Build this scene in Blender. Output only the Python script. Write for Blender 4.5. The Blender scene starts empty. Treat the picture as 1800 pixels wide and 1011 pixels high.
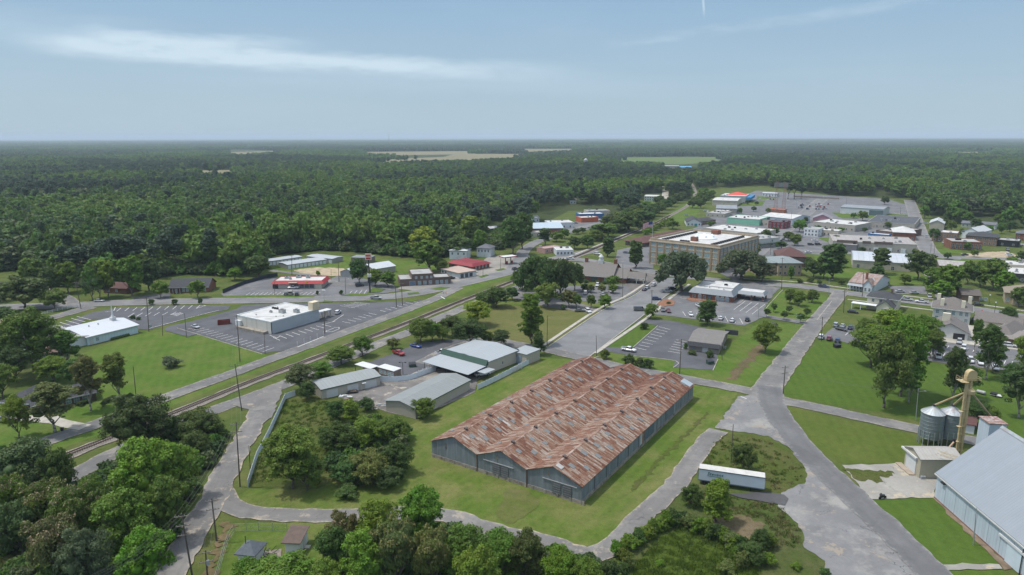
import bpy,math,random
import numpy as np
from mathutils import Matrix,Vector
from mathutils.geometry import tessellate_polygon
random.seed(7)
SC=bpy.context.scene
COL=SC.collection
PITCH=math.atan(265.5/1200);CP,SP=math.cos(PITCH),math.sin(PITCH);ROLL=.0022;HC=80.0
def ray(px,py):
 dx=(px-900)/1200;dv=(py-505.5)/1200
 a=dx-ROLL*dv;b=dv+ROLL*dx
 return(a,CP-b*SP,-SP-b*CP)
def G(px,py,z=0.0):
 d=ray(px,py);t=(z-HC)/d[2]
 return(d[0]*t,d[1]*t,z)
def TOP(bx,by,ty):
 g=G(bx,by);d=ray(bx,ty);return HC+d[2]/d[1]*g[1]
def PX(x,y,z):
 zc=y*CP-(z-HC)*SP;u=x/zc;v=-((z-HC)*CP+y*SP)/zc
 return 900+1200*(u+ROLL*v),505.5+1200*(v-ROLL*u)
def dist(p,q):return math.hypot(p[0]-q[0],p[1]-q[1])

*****

Task
Scan the listing above. Collect all lines with the word "scene".

Response to the task
Build this scene in Blender. Output only the Python script. Write for Blender 4.5. The Blender scene starts empty. Treat the picture as 1800 pixels wide and 1011 pixels high.
SC=bpy.context.scene